Instrumental Cases Protecting Student's Rights in Schools

While laws have influenced the way school psychologists operate, other laws were created to protect the rights’ of students. One such protection refers to a student’s right to dress and style their hair anyway that they choose. Although schools have attempted to make cases against certain types of dress and hairstyles, it had been ruled that schools cannot prohibit a student from wearing certain clothing. The only way clothing and hairstyles could be banned were if they somehow interfered with the education of the student and other students involved. However, schools are granted the permission to adopt a dress code, so as long as it does not impose upon a student’s rights under the fourteenth amendment.

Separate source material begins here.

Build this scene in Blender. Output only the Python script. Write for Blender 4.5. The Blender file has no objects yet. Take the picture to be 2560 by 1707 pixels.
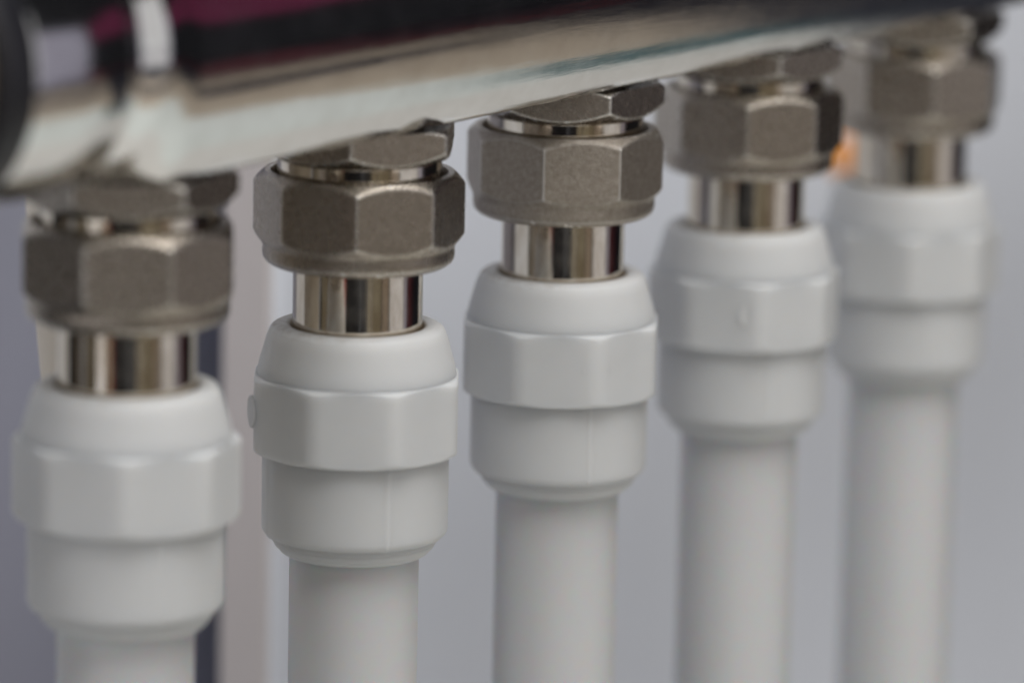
import bpy, math, random
from mathutils import Matrix, Vector
R = math.radians
random.seed(4)
MM = 0.001

# ------------------------------------------------------------------ camera
SC = bpy.context.scene
STEP = Vector((23.82, 35.17, 0)) * MM                # one outlet to the next along the manifold
D = STEP.normalized()                                # along the manifold, away from the camera
M = Vector((D.y, -D.x, 0))                           # out of the wall, towards the room
cam_d = bpy.data.cameras.new('camera'); cam = bpy.data.objects.new('camera', cam_d)
SC.collection.objects.link(cam); SC.camera = cam
cam.location = Vector((41.70, -537.0, 115.67)) * MM
cam.rotation_mode = 'XYZ'
cam.matrix_world = Matrix.Translation(cam.location) @ (Matrix.Rotation(R(90 - 11.6), 4, 'X') @ Matrix.Rotation(R(1.19), 4, 'Z'))
cam_d.sensor_width = 36; cam_d.lens = 177.8
cam_d.clip_start = 0.02; cam_d.clip_end = 50
cam_d.dof.use_dof = True; cam_d.dof.focus_distance = 0.592; cam_d.dof.aperture_fstop = 11.2

# ------------------------------------------------------------------ world, exposure
w = bpy.data.worlds.new('World'); SC.world = w; w.use_nodes = True
bg = w.node_tree.nodes['Background']
bg.inputs[0].default_value = (0.80, 0.82, 0.95, 1); bg.inputs[1].default_value = 0.012
SC.view_settings.view_transform = 'Standard'; SC.view_settings.look = 'None'
SC.view_settings.exposure = -0.12; SC.view_settings.gamma = 1
SC.cycles.max_bounces = 10; SC.cycles.glossy_bounces = 6; SC.cycles.diffuse_bounces = 5
SC.cycles.use_denoising = True
SC.cycles.sample_clamp_indirect = 4

# ------------------------------------------------------------------ lamps
TGT = Vector((0.05, 0.07, 0))
KEY = 1.0
def lamp(name, az, el, dist, sx, sy, rad, col=(1, 1, 1), tgt=TGT):
    l = bpy.data.lights.new(name, 'AREA'); l.shape = 'RECTANGLE'; l.size = sx; l.size_y = sy
    l.energy = rad * sx * sy * math.pi * 1.0; l.color = col
    o = bpy.data.objects.new(name, l); SC.collection.objects.link(o)
    a, e = R(az), R(el)
    p = Vector((math.sin(a) * math.cos(e), -math.cos(a) * math.cos(e), math.sin(e))) * dist
    o.location = tgt + p
    o.rotation_euler = (-p).to_track_quat('-Z', 'Y').to_euler()
    return o
def strip(name, az, width, z0, z1, rad, col, dist=1.0):
    """upright lamp seen under `width` degrees; az is counted from the camera's side (0) round to the right (90)"""
    o = lamp(name, az, 0, dist, 2 * dist * math.tan(R(width / 2)), z1 - z0, rad, col)
    o.location.z = (z0 + z1) / 2
strip('white_right_lamp', 73, 30, -.24, -.06, .60, (1, .98, 1))  # upright white source, reflected as a stripe in the tubes
strip('right_upper_fill', 68, 42, -.05, .62, KEY * .64, (1, .99, 1))  # fill added from the right to brighten the plastic
strip('lilac_stripe_lamp', 93.5, 8, -.24, .30, .34, (.86, .82, 1))  # coloured strips below added, standing in for surroundings reflected in the tubes
strip('dark_red_stripe_lamp', 103, 9, -.24, -.15, .048, (1, .16, .2))
strip('brown_stripe_lamp', 49, 12, -.24, .45, .26, (1, .82, .66))
strip('olive_stripe_lamp', 33, 17, -.24, .45, .19, (1, .86, .60))
strip('tan_stripe_lamp', 20, 7, -.24, .30, .19, (1, .85, .60))
strip('thin_grey_stripe_lamp', 4.5, 1.6, -.24, .2, .12, (.8, .85, 1))
strip('red_stripe_lamp', -22, 1.6, -.24, .2, .40, (1, .15, .10))
strip('sand_stripe_lamp', -27, 5, -.24, .30, .36, (1, .83, .62))
strip('white_left_lamp', -40, 12, -.24, -.06, .85, (.97, .96, 1))
strip('left_upper_fill', -38, 24, -.05, .60, KEY * 2.3, (.97, .97, 1))  # fill added above the left strip to brighten the nearest connector
strip('olive_left_stripe_lamp', -57, 12, -.24, .30, .13, (1, .85, .60))  # dim left strips, added to draw stripes on the tubes' left sides
strip('pale_left_stripe_lamp', -70, 9, -.24, .20, .22, (.95, .95, 1))
strip('tan_left_stripe_lamp', -82, 9, -.24, .10, .10, (1, .82, .62))
lamp('magenta_reflection_lamp', 112, 12, .95, .40, .17, .075, (1, .08, .35))  # added to lay a magenta reflection along the bar
lamp('front_fill', 12, 24, 1.15, 1.0, .40, 1.0, (1, .99, .98))  # soft fill added in front to even out the white plastic
o = lamp('low_front_fill', -8, 0, .70, .9, .06, 1.5, (1, .99, .98)); o.location.z = -.224  # fill added near the counter to imitate bounced light
o = lamp('overhead_fill', 0, 90, 1, .8, .6, KEY * 8.0, (1, .985, .96))  # fill added overhead to light the counter that the bar reflects
o.location = M * .34 - D * .12 + Vector((0, 0, .85))
o.rotation_euler = (M * .14 - D * .40 + Vector((0, 0, 1.0))).to_track_quat('Z', 'Y').to_euler()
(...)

One law which may often may not be considered important to many students addresses the issue of married students. Much debate has circulated over whether married students should be permitted to attend school related events. In fact, such a dilemma has fueled much debate. It was generally believed that married students would somehow be distracting. Not only that, but schools felt by allowing married students in school activities, it would be encouraging marriage. Although this was a valid argument, the courts felt that such laws were infringing on a student’s "fundamental right" (Reynolds & Gutkins, p. 1127). The case of Sturrup v. Mahan illustrated that schools could not justify that marriage alone was a disruption to school activities. The ruling indicated that a student’s fundamental right took precedence over disruption.


Reynolds, C. R. & Gutkin, T. B. (1999). The handbook of school psychology. New York, NY: John Wiley & Sons.